* Objective
Identify the lines containing the word "Blender". Copy each one.

* A run of records
------------------------------------------------------------------------

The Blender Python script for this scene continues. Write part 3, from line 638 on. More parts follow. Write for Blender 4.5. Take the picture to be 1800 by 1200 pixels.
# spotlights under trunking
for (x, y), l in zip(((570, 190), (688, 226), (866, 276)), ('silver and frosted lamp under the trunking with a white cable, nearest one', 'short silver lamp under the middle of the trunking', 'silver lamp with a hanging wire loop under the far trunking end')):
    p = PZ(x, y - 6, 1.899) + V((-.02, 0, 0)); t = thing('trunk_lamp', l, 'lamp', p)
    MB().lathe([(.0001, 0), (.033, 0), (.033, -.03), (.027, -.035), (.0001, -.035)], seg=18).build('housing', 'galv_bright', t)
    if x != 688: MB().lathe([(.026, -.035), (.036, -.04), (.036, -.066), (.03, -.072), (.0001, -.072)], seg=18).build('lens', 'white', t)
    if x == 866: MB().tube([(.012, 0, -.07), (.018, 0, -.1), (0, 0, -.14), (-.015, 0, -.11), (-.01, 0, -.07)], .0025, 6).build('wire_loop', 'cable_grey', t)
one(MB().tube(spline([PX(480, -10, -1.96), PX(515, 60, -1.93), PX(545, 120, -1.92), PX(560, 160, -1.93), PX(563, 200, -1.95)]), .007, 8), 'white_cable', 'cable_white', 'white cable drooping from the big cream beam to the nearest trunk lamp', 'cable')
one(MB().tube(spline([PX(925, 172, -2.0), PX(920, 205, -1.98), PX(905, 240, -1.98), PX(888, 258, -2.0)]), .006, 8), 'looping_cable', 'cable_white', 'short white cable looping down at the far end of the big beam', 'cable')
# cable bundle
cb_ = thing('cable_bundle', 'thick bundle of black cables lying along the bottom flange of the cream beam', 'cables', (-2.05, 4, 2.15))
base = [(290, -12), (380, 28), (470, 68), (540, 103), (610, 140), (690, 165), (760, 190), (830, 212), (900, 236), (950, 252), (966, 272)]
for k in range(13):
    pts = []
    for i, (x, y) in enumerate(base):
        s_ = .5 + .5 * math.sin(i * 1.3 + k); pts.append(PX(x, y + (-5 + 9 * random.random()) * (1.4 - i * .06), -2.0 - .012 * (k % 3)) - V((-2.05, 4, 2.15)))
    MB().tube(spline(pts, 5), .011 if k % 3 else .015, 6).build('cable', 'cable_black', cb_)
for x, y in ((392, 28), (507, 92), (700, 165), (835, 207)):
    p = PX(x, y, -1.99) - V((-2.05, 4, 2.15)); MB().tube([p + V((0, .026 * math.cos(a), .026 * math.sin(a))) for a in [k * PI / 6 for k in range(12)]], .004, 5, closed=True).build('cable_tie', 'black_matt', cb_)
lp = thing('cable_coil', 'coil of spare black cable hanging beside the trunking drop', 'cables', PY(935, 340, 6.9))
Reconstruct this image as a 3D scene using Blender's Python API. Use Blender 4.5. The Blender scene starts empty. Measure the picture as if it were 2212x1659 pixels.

------------------------------------------------------------------------

* Exercise response
The Blender Python script for this scene continues. Write part 3, from line 638 on. More parts follow. Write for Blender 4.5. Take the picture to be 1800 by 1200 pixels.
Reconstruct this image as a 3D scene using Blender's Python API. Use Blender 4.5. The Blender scene starts empty. Measure the picture as if it were 2212x1659 pixels.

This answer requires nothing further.